Improving seismic safety in Kathmandu’s World Heritage Sites

by Professor Caroline Knowles

26 Jun 2018

Cities & Infrastructure programme highlights


On 25 April 2015, an earthquake measuring 7.8 on the Richter scale hit Nepal. It was followed by hundreds of aftershocks and another major earthquake on 17 May, killing an estimated 9,000 people.

The earthquakes damaged and, in some cases, destroyed 961 ancient monuments across the country and with them, Kathmandu’s intangible heritage, much of which lies in and around the Valley’s three Durbar, or royal, squares.

A new research project, funded through the British Academy Cities and Infrastructure Programme, titled Reducing Disaster Risk to Life and Livelihoods by Evaluating the Seismic Safety of Kathmandu’s Historic Urban Infrastructure and directed by Robin Coningham, University of Durham, is making use of this terrible disaster to learn important lessons for the future.

Women in hard hats work at a construction site in Kathmandu

UNESCO World Heritage site, Durbar Square, Kathmandu. Photo by Caroline Knowles. 

Future quakes

Using a new methodology they have devised between them, structural and geotechnical engineers, archaeologists, environmental scientists and architects probe connections between the soil beneath the monuments, their foundations and the above-ground superstructures. Their results are starting to show which monuments are likely to be endangered by future earthquakes. This will save time and money restoring monuments that don’t need it. It also makes it possible to draw up a restoration plan identifying the monuments most in need of strengthening.

The research team’s results also identify which maintenance techniques over the last 50 years actually hold up in an earthquake, a survey that has important implications in future restoration for seismic resilience. Equally innovative, the team has created some 3D reconstructions through web-scraping to reconstruct images of destroyed and disappeared parts of the monument landscape. These discoveries and insights will travel to other monuments hit by disasters in in other places.

Although not without tensions, these innovations resulting from working across disciplines are already changing the ways in which city authorities tackle restoration of the monuments. Passionate activists and well-connected local partners, including a former Director-General of the Government of Nepal’s Department of Archaeology, former ICOMOS and UNESCO consultants, and experts at Kathmandu’s Tribhuvan University, are important in driving these changes.

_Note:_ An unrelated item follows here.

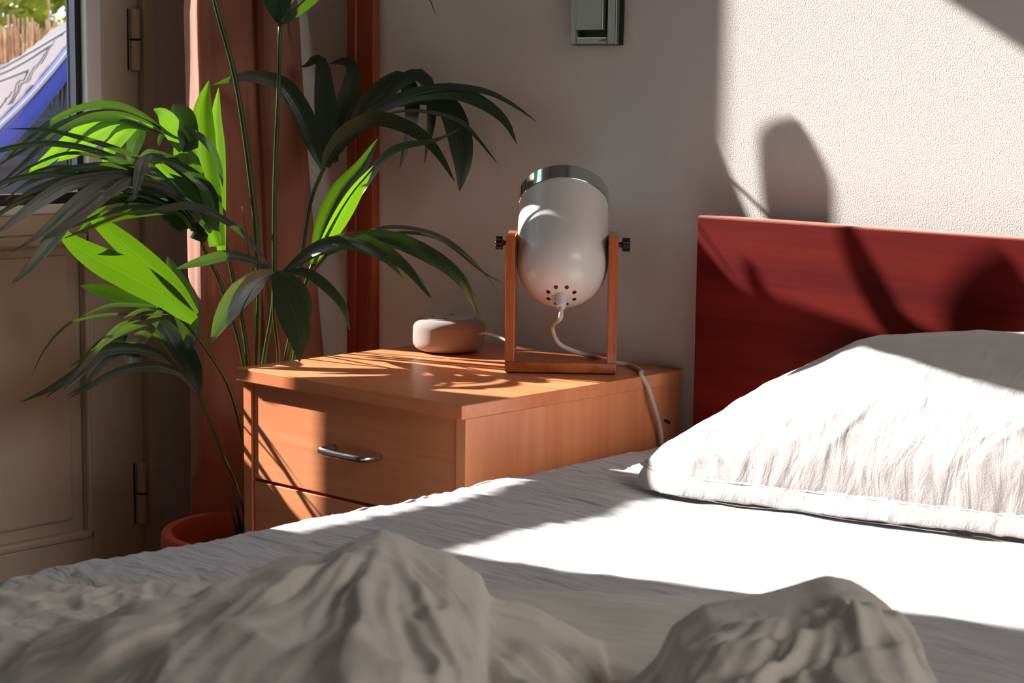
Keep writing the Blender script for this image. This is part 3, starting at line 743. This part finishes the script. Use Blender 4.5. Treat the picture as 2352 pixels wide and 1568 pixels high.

A man stands in the courtyard of the new Kathmandu Earthquake Museum

Inauguration of the Kathmandu Earthquake Museum. Photo by Caroline Knowles. 

Understanding local context

The monuments are integral to the architecture of local people’s everyday lives. A portal between heaven and earth, the monuments are the focus of daily rituals and special celebrations. The research team is therefore actively consulting local people about the present and the future of the monuments. A social survey to determine what the local population thinks about their monuments, conducted by Masters students from Tribhuvan University, has just been completed. Heightened public interest followed the team’s discovery, while digging beneath collapsed monuments revealed that the city was in fact older than experts believed. The unearthing of parts of an eighth-century city beneath a 10th-century city sparked local interest and debate about which foundations to leave exposed and how they might be a resource in developing tourism.

Suggested ways of further involving local people in the life of the monuments are expected to come from the social survey and the public events that are being held. The most high-profile of these events is Resilience in the Rubble, an exhibition of photography and artifacts commemorating the earthquake funded through the Cities and Infrastructure Programme. The exhibition inaugurated the earthquake gallery and museum on the third anniversary of the disaster, as a permanent monument to those who died and a public space for local people to use in the carefully restored Palace Treasury. Since it was opened in late April this year, 45,000 people have visited the museum.



Caroline Knowles is Professor of Sociology at Goldsmiths, University of London and Director of the British Academy Cities and Infrastructure Programme.